How would you find the signed angle theta from vector a to b?

And yes, I know that theta = arccos((a.b)/(|a||b|)).

However, this does not contain a sign (i.e. it doesn't distinguish between a clockwise or counterclockwise rotation).

I need something that can tell me the minimum angle to rotate from a to b. A positive sign indicates a rotation from +x-axis towards +y-axis. Conversely, a negative sign indicates a rotation from +x-axis towards -y-axis.

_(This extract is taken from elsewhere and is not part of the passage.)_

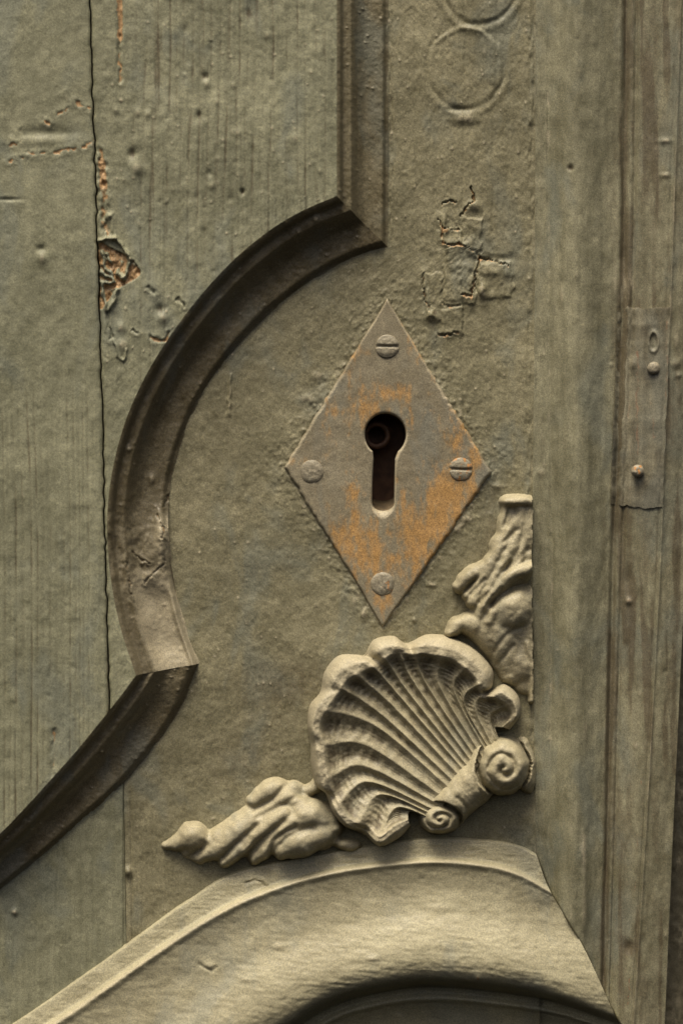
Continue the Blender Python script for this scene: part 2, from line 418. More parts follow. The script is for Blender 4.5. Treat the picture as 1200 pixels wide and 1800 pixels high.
# ------------------------------------------------------------------ sunk moulding in three runs
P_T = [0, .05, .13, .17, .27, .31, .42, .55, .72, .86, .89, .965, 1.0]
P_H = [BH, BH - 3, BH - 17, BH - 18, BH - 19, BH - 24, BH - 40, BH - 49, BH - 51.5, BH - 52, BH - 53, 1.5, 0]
def moulding(A, B, name, seed, damage=False, ns=520, nt=64):
    a, b = spline(A, ns), spline(B, ns); t = np.linspace(0, 1, nt)
    X = a[:, None, 0] + (b - a)[:, None, 0] * t; Y = a[:, None, 1] + (b - a)[:, None, 1] * t
    H = np.repeat(smooth_interp(t, P_T, P_H)[None], ns, 0)
    H = H + .8 * fbm(X / 25, Y / 30, seed) + .35 * fbm(X / 6, Y / 6, seed + 3)
    T = np.repeat(t[None], ns, 0)
    wear, dirt_shade, pale = np.zeros_like(X), np.zeros_like(X), np.zeros_like(X)
    rng = np.random.RandomState(seed)
    for _ in range(26):
        i = rng.randint(0, ns); j = rng.randint(4, nt - 4); g = blob(X, Y, X[i, j], Y[i, j], rng.uniform(1.5, 3)); H += 1.6 * g; pale += .6 * g
    if damage:
        # lower half: the run is clogged with old filler and thick paint, inner fillet broken away
        f = sst(870, 940, Y) * sst(1060, 1010, Y)
        H = H + f * sst(.25, .6, T) * 9 * sst(1.0, .8, T)
        H += f * 2.4 * fbm(X / 22, Y / 26, seed + 9, 3)
        H += 9 * np.exp(-((T - .90) / .045) ** 2) * sst(1015, 1060, Y) + 3 * np.exp(-((T - .14) / .05) ** 2) * sst(960, 1060, Y)
        H += 17 * blob(X, Y, 293, 940, 15, 38) + 6 * blob(X, Y, 322, 902, 9, 9) - 9 * blob(X, Y, 312, 1020, 10, 26) + 4 * blob(X, Y, 262, 1090, 20, 24)
        X, Y, X0, Y0 = X + 1.5 * fbm(X / 4, Y / 4, 5), Y + 1.5 * fbm(X / 4, Y / 4, 6), X, Y
        for ln in ([(232, 968), (250, 984), (262, 990)], [(276, 905), (288, 930), (292, 962), (290, 990), (270, 1006), (256, 1024)], [(226, 985), (232, 1030), (238, 1060)], [(286, 890), (300, 870)]):
            add_line(H, X, Y, ln, 7, 2.0, 3, 5); add_line(H, X, Y, ln, 1.6, -4, 3, 5); add_line(wear, X, Y, ln, 1.8, .5, 3, 5)
        X, Y = X0, Y0
        pale += sst(.2, .4, T) * sst(985, 1050, Y) * 1.0 + f * .35 + .7 * np.exp(-((T - .93) / .04) ** 2) * sst(1020, 1060, Y) + 1.1 * blob(X, Y, 293, 945, 16, 40) + .35 * blob(X, Y, 272, 1110, 30, 50)  # elbow's lit face and fillet line painted pale, besides the pale paint gobs
        pale += .6 * blob(X, Y, 268, 842, 6, 9); H += 5 * blob(X, Y, 268, 842, 7, 10)
        for x, y, r, d in ((555, 389, 6, 5), (318, 646, 3, 3), (230, 790, 5, 4)): H += d * blob(X, Y, x, y, r); pale += .9 * blob(X, Y, x, y, r * .7)
        dirt_shade += .35 * sst(.1, 0, np.abs(T - .17)) * sst(700, 860, Y)
    if seed == 203: m_ = sst(1262, 1190, Y) * sst(.2, .45, T) * sst(.98, .8, T); H += m_ * 9
    if seed == 202: m_ = sst(1120, 1180, Y) * sst(.2, .45, T) * sst(.98, .8, T); H += m_ * 9
    o = sheet(name, X, Y, H, M_mould if seed == 201 else M_run, door, dict(wear=wear, dirt_shade=dirt_shade, pale=pale), skirt=30, sides='LR')
    return o
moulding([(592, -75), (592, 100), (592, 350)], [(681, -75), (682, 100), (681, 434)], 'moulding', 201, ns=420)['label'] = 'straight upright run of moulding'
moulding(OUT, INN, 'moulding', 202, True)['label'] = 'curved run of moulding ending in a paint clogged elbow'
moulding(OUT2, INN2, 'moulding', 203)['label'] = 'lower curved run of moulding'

# ------------------------------------------------------------------ sunk field round the keyhole
def x_edge0(y): return np.interp(y, [-80, 0, 500, 1000, 1444, 1860], [940, 941, 939, 934, 940, 950])
in1, in2 = spline(INN, 400), spline(INN2, 300)
iy = np.concatenate([[-80], [430], in1[:, 1], in2[1:, 1], [1860]]); ix = np.concatenate([[681], [681], in1[:, 0], in2[1:, 0], [-70]])
o = np.argsort(iy, kind='stable'); iy, ix = iy[o], ix[o]
def x_inn(y): return np.interp(y, iy, ix)
def field():
    X, Y = rows(lambda y: np.maximum(x_inn(y) - 3, np.interp(y, [1376, 1860], [218, 226]) * (y > 1300) - 70 * (y <= 1300)), x_edge0, -70, 1860, 2.0, 385)
    H = 1.8 * fbm(X / 90, Y / 110, 43) + .6 * fbm(X / 22, Y / 24, 44) + .35 * fbm(X / 6, Y / 8, 45)
    H += grain_lines(X, Y, 26, 2.0, 46) * sst(680, 760, X) * .7
    wear, dirt_shade, pale = np.zeros_like(X), np.zeros_like(X), np.zeros_like(X)
    # thick, scabby paint squeezed out round the plate
    def dd(ax, ay, bx, by): return polydist(X, Y, [(ax, ay), (bx, by)])[0]
    D = np.minimum.reduce([dd(680, 522, 494, 822), dd(680, 522, 868, 830), dd(494, 822, 672, 1106), dd(868, 830, 672, 1106)])
    sc = np.exp(-(D / 13) ** 2)
    H += sc * (1.2 + 1.2 * np.clip(fbm(X / 6, Y / 6, 47, 3), -.2, 1)); pale += sc * .30 * (fbm(X / 8, Y / 8, 48) > .1)
    near = np.exp(-(D / 45) ** 2); H += near * 1.3 * np.clip(fbm(X / 7, Y / 7, 49, 2), 0, 1); pale += near * .25 * (fbm(X / 9, Y / 7, 50) > .35)
    for x, y, a, b in ((876, 856, 8, 6), (820, 912, 14, 10), (802, 930, 10, 7), (622, 1058, 5, 12), (640, 1078, 8, 8), (728, 1090, 4, 4), (690, 1075, 7, 7), (758, 1028, 9, 4), (540, 700, 18, 8), (560, 660, 14, 8)):
        g = blob(X, Y, x, y, a, b); H += 2.6 * g; pale += .6 * g
    # two round plugs at the top, outlined by ridges and grooves
    for cx, cy, r in ((818, 118, 68), (842, -28, 66)):
        rr = np.hypot((X - cx), (Y - cy) * .93) + 1.5 * vn(X / 20, Y / 20, 70)
        th = np.arctan2(Y - cy, X - cx)
        H += -2.6 * np.exp(-((rr - r) / 4) ** 2) * (.5 + .5 * vn(X / 30, Y / 30, 71)) * (.4 + .6 * np.clip(np.sin(th) + .5, 0, 1)) + 1.6 * np.exp(-((rr - r - 9) / 6) ** 2) * (.5 + .5 * np.sin(th * 1.0)) + 1.6 * sst(r + 2, r - 9, rr)
        H += 1.8 * np.exp(-((rr - r + 4) / 4) ** 2) * np.clip(-np.sin(th), 0, 1)
        pale += .30 * np.exp(-((rr - r - 8) / 5) ** 2) * np.clip(np.sin(th), 0, 1)
    H += 4 * blob(X, Y, 818, 209, 24, 8) - 2.5 * blob(X, Y, 800, 192, 16, 4); pale += .7 * blob(X, Y, 818, 210, 20, 6)
    # cracked and lifted filler
    ln = [[(770, 384), (776, 398), (780, 404)], [(780, 404), (792, 402), (806, 405)], [(778, 426), (792, 432), (808, 428)], [(806, 428), (818, 434), (836, 440), (842, 452)],
          [(842, 452), (838, 470), (834, 486), (830, 506), (826, 522)], [(812, 518), (826, 522)], [(776, 534), (790, 538), (808, 536)], [(770, 588), (784, 590), (804, 584)],
          [(828, 330), (832, 352), (822, 364), (808, 380)], [(742, 482), (742, 506), (748, 530), (756, 546)], [(776, 360), (788, 352), (800, 356)], [(842, 452), (872, 460), (892, 466)], [(776, 398), (778, 426)]]
    slab = np.zeros_like(X); xw, yw = X + 4 * fbm(X / 14, Y / 14, 73, 2), Y + 4 * fbm(X / 14, Y / 14, 74, 2)
    for a0, a1, b0, b1 in ((782, 834, 434, 530), (778, 812, 404, 428), (776, 812, 542, 586), (814, 846, 380, 436), (750, 776, 480, 560), (838, 900, 462, 520)):
        slab = np.maximum(slab, sst(a0 - 3, a0 + 2, xw) * sst(a1 + 3, a1 - 2, xw) * sst(b0 - 2, b0 + 2, yw) * sst(b1 + 6, b1 - 2, yw))
    H += 3.0 * slab * (.9 + .2 * fbm(X / 12, Y / 12, 75))
    H += 1.2 * blob(X, Y, 806, 460, 60, 110) * fbm(X / 11, Y / 13, 76, 3)
    crack_patch(H, wear, X, Y, ln, 1.5, 6, 1.4, .5)
    H += 2.5 * sst(60, 20, np.abs(X - 806) * 1.6) * sst(70, 50, np.abs(Y - 480)) + 8 * blob(X, Y, 846, 510, 9, 16) + 6 * blob(X, Y, 832, 362, 12, 9) + 6 * blob(X, Y, 757, 556, 8, 8) - 5 * blob(X, Y, 838, 505, 6, 10)
    H += 4 * blob(X, Y, 868, 478, 34, 10) - 4 * blob(X, Y, 866, 455, 34, 7) + 5 * blob(X, Y, 780, 390, 5, 18)
    pale += .7 * blob(X, Y, 848, 514, 7, 13) + .6 * blob(X, Y, 832, 366, 9, 6) + .6 * blob(X, Y, 757, 560, 6, 5)
    dirt_shade += .8 * blob(X, Y, 764, 550, 5, 5) + .5 * blob(X, Y, 820, 372, 6, 8)
    # chippy line beside the upright moulding, other small marks
    e = np.abs(X - 686); z = sst(440, 420, Y)
    H += z * np.exp(-(e / 6) ** 2) * (1.3 * fbm(X / 4, Y / 18, 52) - 1.6); wear += z * np.exp(-(e / 4) ** 2) * .33 * (vn(X / 4, Y / 14, 53) > .0); pale += z * np.exp(-(e / 5) ** 2) * .3
    e = x_edge0(Y) - X; H += -.8 * np.exp(-(e / 4) ** 2) + 1.5 * np.exp(-((e - 8) / 6) ** 2) * vn(X / 5, Y / 15, 54); pale += .4 * np.exp(-(e / 7) ** 2) * (vn(X / 4, Y / 18, 55) > .1)
    add_line(H, X, Y, [(406, 660), (405, 690), (402, 730)], 3, 3, 3, 9); add_line(pale, X, Y, [(406, 680), (402, 730)], 3, .5, 3, 9)
    e = X - 221 - (Y - 1400) * .015; z = sst(1380, 1400, Y)
    H -= z * 3 * np.exp(-((e - 9) / 2.5) ** 2); pale += z * .5 * np.exp(-((e - 6) / 3) ** 2) * (vn(X / 4, Y / 12, 56) > -.1); H += z * 8 * blob(X, Y, 226, 1532, 6, 8)
    g = sst(1350, 1450, Y) * sst(420, 250, X); H += g * grain_lines(X, Y, 9, 1.6, 57)
    dirt_shade += .40 * blob(X, Y, 560, 1190, 180, 60) + .35 * blob(X, Y, 420, 1350, 110, 70) + .35 * blob(X, Y, 870, 900, 30, 120) + .3 * blob(X, Y, 400, 720, 40, 160) + .30 * blob(X, Y, 860, 1000, 60, 90) + .3*blob(X, Y, 640, 470, 90, 40)
    dimples(H, pale, dirt_shade, X, Y, 260, (230, -40, 930, 1600), 9, (2, 4.5), 1.8)
    specks(H, pale, X, Y, 240, (230, -40, 930, 1640), 91)
    H += 2.2 * blob(X, Y, 300, 1000, 6, 30)
    dirt_shade += .25 * blob(X, Y, 480, 1260, 120, 90) + .2 * blob(X, Y, 640, 560, 120, 60)
    hole = (np.hypot(X - 676, Y - 770) < 52) | ((np.abs(X - 673) < 32) & (Y > 770) & (Y < 912))
    arch = (Y > 1640) & (X > 420)
    o = sheet('panel', X, Y, H, M_field, door, dict(wear=wear, dirt_shade=dirt_shade, pale=pale), keep=~(hole | (arch & (Y > 1660))), skirt=60)
    o['label'] = 'sunk dusty field around the keyhole plate and shell'
    X, Y = rows(lambda y: np.maximum(-70, x_inn(y) - 6), lambda y: np.interp(y, [1300, 1860], [216, 224.5]) + y * 0, 1376, 1860, 2.0, 140)
    H = 1.2 * fbm(X / 80, Y / 110, 143) + .6 * fbm(X / 14, Y / 20, 144) + grain_lines(X, Y, 10, 1.8, 146)
    z = np.zeros_like(X); pale = z.copy(); dirt_shade = z.copy(); wear = z.copy(); dimples(H, pale, dirt_shade, X, Y, 60, (-60, 1380, 210, 1820), 19, (2, 4), 2)
    H += 5 * blob(X, Y, 26, 1603, 5, 5); pale += blob(X, Y, 26, 1603, 5, 5); wear += .4 * blob(X, Y, 92, 1700, 5, 7)
    e = 219 - X; H -= 4 * np.exp(-(e / 3) ** 2); dirt_shade += .4 * np.exp(-(e / 3) ** 2)
    sheet('panel', X, Y, H, M_board, door, dict(wear=wear, dirt_shade=dirt_shade, pale=pale), skirt=60)['label'] = 'grained sunk board at the lower left'
field()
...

assert angle((1,0),(0,1)) == pi/2.
assert angle((0,1),(1,0)) == -pi/2.

What you want to use is often called the “perp dot product”, that is, find the vector perpendicular to one of the vectors, and then find the dot product with the other vector.

if(a.x*b.y - a.y*b.x < 0)
    angle = -angle;

You can also do this:

angle = atan2( a.x*b.y - a.y*b.x, a.x*b.x + a.y*b.y );
  • 2
    The angle will be between -pi and pi radians, inclusive. Mar 6 '13 at 2:30
  • 1
    Man, this was all that I needed! Works flawlessy in 2d, thanks! Oct 15 '13 at 0:09
  • 4
    All other duplicate questions should link to this question and this answer; this is so sparsely documented (doesn't even have a wikipedia article) Nov 23 '13 at 4:23
  • 4
    Can you elaborate how the 2nd version works? Specifically the calculations you pass into atan2.
    – Tara
    Apr 27 '16 at 5:08
  • 2
    @Tara The first parameter is the determinant, the second one the dot product. See also this answer.
    – Roi Danton
    Mar 19 '18 at 17:57

If you have an atan2() function in your math library of choice:

signed_angle = atan2(b.y,b.x) - atan2(a.y,a.x)
  • 9
    What about a = (-1,1) and b = (-1,-1), where the answer should be pi/2? You should check if the absolute value is bigger than pi, and then add or subtract 2*pi if it is. Jan 27 '10 at 21:52
  • @Derek Good catch. I actually discovered this myself while implementing the solution.
    – Cerin
    Jan 28 '10 at 13:06
  • 1
    it is not very appropriate for example for computer graphics because it confuse -pi and pi if I have a = {-1, 0} and b = {0, 1}. Oct 17 '13 at 8:26
  • In degree, the result of this answer should be [-180, 180), but some time I discover result like: 358.5. Derek Ledbetter's answer works fine.